Radio voice: “And it’s play ball!”

She worked out the perfectly average baseball game over the last hundred years. And then she hired an actor [Colin Stinton] to announce this. So it turns out, the first inning of a baseball game lasts 15 minutes. The second inning lasts 14 minutes. We have bought the first two innings. So it plays for 29 minutes and then goes silent. It’s only on about a quarter of the time.

The reason why we bought it is the following. By picking the perfectly average game, it’s both the game that’s most likely to be played, but one that surely won’t be played. That’s the cleverness of it.


How selling art is like an IPO

As part of the tour, Canice Prendergast, W. Allen Wallis Distinguished Service Professor of Economics at Chicago Booth, gave Chicago Booth faculty a quick overview of the puzzling mechanics of the art market. His comments have been edited and condensed.—C. G.

Here’s the weird thing about the art market. If you wanted to buy a Porsche, and you had the money, you could. If you wanted to buy a painting by Sergej Jensen, you can’t. Literally.

The gallery will price it at 30,000 bucks. But when you walk into the gallery, they will tell you it’s sold. If I walk into the gallery, and they know I’m from Booth, they’ll tell me it’s available, and they will give me a discount.

The reason is the following. It’s similar to IPO logic. You want to place the stock with your best customers. And that’s the way a gallery builds an artist’s career: by placing their work in the best collections.

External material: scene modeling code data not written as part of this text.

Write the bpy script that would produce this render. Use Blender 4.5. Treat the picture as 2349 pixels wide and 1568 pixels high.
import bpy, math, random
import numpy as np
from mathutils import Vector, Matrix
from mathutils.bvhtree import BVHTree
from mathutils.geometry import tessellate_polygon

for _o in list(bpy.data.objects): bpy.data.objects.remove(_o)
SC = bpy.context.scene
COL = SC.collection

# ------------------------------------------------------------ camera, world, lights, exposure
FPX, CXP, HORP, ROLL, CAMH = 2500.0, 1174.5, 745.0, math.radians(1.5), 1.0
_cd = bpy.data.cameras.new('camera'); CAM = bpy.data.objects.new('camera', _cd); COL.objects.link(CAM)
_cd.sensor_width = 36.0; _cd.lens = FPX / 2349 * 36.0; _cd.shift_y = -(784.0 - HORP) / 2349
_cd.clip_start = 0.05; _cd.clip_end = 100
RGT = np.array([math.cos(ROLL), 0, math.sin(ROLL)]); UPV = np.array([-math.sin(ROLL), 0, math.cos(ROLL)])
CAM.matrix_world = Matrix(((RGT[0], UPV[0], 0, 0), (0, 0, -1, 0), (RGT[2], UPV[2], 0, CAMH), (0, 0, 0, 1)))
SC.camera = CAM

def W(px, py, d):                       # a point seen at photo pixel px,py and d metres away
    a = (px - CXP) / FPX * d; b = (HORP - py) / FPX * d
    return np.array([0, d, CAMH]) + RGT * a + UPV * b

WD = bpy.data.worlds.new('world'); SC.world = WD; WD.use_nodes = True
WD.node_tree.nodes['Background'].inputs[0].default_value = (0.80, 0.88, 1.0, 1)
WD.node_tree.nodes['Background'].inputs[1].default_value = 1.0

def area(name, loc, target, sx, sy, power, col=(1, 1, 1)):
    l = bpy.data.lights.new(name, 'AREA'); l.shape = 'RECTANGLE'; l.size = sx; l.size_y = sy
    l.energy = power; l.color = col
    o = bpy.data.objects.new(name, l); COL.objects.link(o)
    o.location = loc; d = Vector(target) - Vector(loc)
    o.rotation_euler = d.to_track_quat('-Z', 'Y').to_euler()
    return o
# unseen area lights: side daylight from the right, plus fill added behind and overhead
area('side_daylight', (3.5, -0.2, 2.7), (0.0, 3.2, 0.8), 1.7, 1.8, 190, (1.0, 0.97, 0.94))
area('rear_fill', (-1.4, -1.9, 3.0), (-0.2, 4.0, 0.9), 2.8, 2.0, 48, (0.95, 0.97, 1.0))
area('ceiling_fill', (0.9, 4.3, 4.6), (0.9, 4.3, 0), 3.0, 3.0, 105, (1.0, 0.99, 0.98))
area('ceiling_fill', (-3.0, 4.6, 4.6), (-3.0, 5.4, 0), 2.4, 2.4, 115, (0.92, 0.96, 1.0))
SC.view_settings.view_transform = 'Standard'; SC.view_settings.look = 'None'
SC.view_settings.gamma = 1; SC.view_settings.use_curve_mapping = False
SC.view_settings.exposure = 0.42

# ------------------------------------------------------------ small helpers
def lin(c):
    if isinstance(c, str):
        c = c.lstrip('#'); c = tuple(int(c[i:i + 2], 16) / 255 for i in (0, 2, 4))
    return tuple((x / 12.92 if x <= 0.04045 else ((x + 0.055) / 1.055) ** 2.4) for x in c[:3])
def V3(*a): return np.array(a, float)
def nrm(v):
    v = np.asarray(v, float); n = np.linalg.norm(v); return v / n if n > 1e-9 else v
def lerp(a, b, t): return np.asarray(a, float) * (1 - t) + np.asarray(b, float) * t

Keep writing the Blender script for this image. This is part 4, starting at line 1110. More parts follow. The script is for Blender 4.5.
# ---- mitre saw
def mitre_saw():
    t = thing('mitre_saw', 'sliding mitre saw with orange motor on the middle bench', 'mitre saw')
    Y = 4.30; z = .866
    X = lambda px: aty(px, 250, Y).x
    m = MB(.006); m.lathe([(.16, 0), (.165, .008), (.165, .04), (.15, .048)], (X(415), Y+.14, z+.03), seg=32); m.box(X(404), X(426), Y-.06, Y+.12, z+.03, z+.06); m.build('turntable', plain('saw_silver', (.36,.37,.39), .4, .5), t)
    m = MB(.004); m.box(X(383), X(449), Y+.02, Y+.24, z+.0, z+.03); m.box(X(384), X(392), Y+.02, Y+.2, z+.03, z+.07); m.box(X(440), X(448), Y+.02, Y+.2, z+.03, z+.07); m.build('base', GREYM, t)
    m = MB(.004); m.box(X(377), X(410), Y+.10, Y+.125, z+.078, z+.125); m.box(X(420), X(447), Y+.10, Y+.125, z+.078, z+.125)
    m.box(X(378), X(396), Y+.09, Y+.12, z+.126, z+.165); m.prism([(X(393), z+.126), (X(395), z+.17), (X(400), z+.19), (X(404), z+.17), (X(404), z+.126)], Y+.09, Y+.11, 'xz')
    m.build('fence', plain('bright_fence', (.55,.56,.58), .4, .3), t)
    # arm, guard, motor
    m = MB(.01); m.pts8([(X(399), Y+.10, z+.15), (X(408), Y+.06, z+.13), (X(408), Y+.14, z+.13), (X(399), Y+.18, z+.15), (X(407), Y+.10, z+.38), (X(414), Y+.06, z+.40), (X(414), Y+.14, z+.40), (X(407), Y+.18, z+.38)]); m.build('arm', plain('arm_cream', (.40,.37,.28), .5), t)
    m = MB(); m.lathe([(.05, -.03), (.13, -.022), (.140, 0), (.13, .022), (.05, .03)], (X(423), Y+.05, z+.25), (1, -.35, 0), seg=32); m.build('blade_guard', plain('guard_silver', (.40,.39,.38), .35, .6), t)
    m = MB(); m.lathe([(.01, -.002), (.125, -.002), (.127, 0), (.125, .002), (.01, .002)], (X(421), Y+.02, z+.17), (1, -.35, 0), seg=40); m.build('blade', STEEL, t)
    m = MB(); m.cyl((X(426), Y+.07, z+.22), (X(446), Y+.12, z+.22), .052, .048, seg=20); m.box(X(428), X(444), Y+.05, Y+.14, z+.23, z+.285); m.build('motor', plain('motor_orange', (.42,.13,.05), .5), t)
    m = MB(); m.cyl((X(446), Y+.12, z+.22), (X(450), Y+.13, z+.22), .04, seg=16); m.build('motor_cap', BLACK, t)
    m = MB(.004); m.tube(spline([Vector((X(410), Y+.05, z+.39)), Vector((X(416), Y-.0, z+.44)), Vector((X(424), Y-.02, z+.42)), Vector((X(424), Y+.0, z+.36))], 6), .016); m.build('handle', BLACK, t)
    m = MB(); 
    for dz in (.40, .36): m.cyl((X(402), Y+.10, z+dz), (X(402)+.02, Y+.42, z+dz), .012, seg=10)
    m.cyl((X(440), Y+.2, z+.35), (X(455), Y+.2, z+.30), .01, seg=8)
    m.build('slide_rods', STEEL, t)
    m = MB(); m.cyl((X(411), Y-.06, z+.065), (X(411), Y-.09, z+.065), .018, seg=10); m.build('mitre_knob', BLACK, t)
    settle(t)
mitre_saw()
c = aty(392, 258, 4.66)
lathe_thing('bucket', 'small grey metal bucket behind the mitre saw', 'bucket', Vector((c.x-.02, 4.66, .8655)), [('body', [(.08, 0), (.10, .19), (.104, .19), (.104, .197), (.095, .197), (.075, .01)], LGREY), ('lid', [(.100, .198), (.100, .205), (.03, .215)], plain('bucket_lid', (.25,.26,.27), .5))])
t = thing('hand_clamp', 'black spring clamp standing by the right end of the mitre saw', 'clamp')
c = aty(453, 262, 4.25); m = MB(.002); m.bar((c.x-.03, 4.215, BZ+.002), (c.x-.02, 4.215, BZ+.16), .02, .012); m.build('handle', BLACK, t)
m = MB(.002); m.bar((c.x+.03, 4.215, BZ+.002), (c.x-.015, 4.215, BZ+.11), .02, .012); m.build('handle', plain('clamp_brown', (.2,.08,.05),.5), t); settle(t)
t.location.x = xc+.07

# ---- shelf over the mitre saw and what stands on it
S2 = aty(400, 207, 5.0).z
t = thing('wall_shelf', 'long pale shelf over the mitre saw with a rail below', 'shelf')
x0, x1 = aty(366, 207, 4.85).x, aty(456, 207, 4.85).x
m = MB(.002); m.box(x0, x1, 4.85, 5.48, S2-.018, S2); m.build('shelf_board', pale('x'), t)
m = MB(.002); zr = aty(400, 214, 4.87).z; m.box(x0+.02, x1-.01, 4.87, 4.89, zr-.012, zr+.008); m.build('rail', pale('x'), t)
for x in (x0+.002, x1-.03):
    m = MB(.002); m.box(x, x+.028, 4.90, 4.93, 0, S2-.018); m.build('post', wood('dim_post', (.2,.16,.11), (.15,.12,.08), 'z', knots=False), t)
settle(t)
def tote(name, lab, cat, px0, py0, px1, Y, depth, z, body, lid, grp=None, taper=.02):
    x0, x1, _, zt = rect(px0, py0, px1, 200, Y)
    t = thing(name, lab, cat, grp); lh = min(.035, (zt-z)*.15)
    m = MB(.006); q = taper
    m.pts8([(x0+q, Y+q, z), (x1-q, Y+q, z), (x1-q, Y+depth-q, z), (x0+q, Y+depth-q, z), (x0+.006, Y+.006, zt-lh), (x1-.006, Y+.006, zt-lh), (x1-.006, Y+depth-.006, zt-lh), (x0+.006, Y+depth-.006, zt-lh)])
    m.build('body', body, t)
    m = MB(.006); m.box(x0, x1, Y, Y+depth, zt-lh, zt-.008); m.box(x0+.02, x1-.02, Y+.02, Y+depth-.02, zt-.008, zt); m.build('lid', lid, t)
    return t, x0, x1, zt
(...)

There’s a very clear pecking order. If MoMA wants to buy something, they’re at the top. The Art Institute is similar. But Booth is close to the top, because we’re seen as very, very good at spotting people whose careers are about to take off. That’s why we get this stuff.

Here’s another similarity. If you think about an IPO, nobody’s going to like it if you sell the stock the next day. So people have asked me, “How much is the collection worth?” And it’s probably gone up by a factor of ten. But I could only sell it once, because I would lose my reputation as a museum.